The second is a general observation about safe diving practices. Recreational divers are certified to dive to a depth of 40m (130 feet). However, most training organizations recommend that dives are limited to 100 feet or shallower. The problem with deep diving and physiology is that each person is affected differently. Two divers of similar age and experience can do exactly identical dives and one could be affected by decompression illness and the other one not.

There are many factors that affect and influence one's risk factors. In this specific case dehydration could have played a major role. The key point though is that one should dive well within one's training and ability. Discretion is always the better part of valor when it comes to recreational diving. The dive insurance that most divers use that I am familiar with is Divers Alert Network.

The insurance that DAN offers is sold in three tiers. At the most basic level the insurance covers dives up to 130 feet.(http://www.diversalertnetwork.com/insurance/plans.asp)  The more expensive options cover dives to any depth. From anecdotal evidence it is clear that DAN is very supportive of divers. Sarah M let me know via a comment that DAN insurance is available in Europe – the head office is in Italy.

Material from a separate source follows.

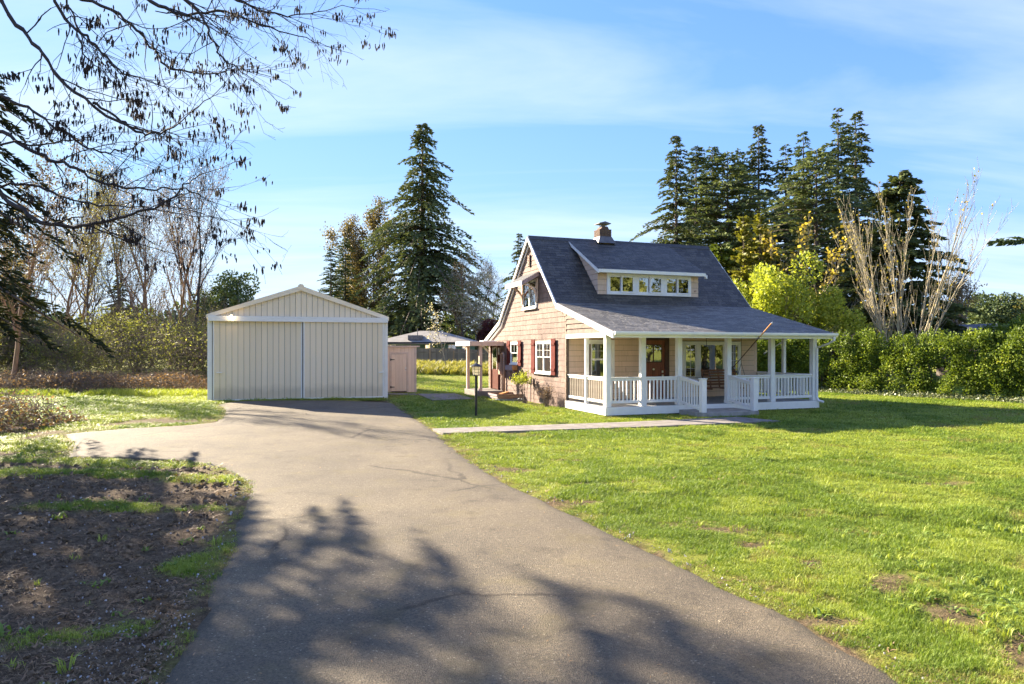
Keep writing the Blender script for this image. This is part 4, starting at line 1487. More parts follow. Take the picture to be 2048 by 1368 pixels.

One can never be totally sure that you will not be "hit" by decompression illness. Therefore one should always dive to safe and established guidelines and remember rule number 3: always read the fine print of the insurance policies!        

3 comments:

Sarah said...

DAN is available in the UK and throughout most of Europe (the head office for Europe is based in Italy)

Sarah M

BWRAF said...

Thanks Sarah - I will update my comments.

Susan said...

Should you invest in dive insurance right away? The obvious answer is probably yes, but I don't really know much about it.